As the collections grew under Roberts, so did the need for staff to manage the burgeoning library. Roberts didn’t just oversee a hiring surge at the Music Library, he earned a reputation as a mentor to his staff, and an influential proponent for the careers of many librarians and staff who worked with him. Vince McCoy, currently a technical support specialist with the Libraries, began his career in the Music Library as an 18-year-old work-study student. He maintained a lifelong friendship with Roberts, whom he called “a major influence on my life and career as both an NU student and a Library staff member.”
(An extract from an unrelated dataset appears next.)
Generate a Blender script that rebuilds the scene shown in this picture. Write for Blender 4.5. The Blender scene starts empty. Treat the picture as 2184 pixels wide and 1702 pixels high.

“Don was my first mentor at Northwestern,” McCoy said. “He taught me everything I know about academic libraries. He instilled in me a service orientation that has served me well for my 46 years here.”
McCoy recalled how Roberts had assembled a “crackerjack crew of devoted and knowledgeable student employees” who perpetuated a culture of mentorship. McCoy called the staff his “siblings, and Don was our caring father.” Together they made the Music Library a hub of activity.
“Everyone dropped by the Music Library during the day,” he said. “You came to check out books or scores for class, but just as often you came to hang out with your friends. Don was building a community and a library.”
Yet another way Roberts supported and influenced others was through his service to several professional associations. He was especially active in the Music Library Association and the International Association of Music Libraries, Archives, and Documentation Centres, serving in a range of elected positions including as president of both organizations. Other organizations for which he held leadership or editorial roles included the Society for Ethnomusicology, the Association for Recorded Sound Collections, the Society for American Music, and the Recorded Anthology of American Music.
Speaking after Roberts’ death, Dobroski reflected on the privilege of serving as dean while Roberts was his library partner.
“He had the professional skills and pedagogical skills, and he was well liked,” Dobroski said. “He was the whole package for a music school and a music library.”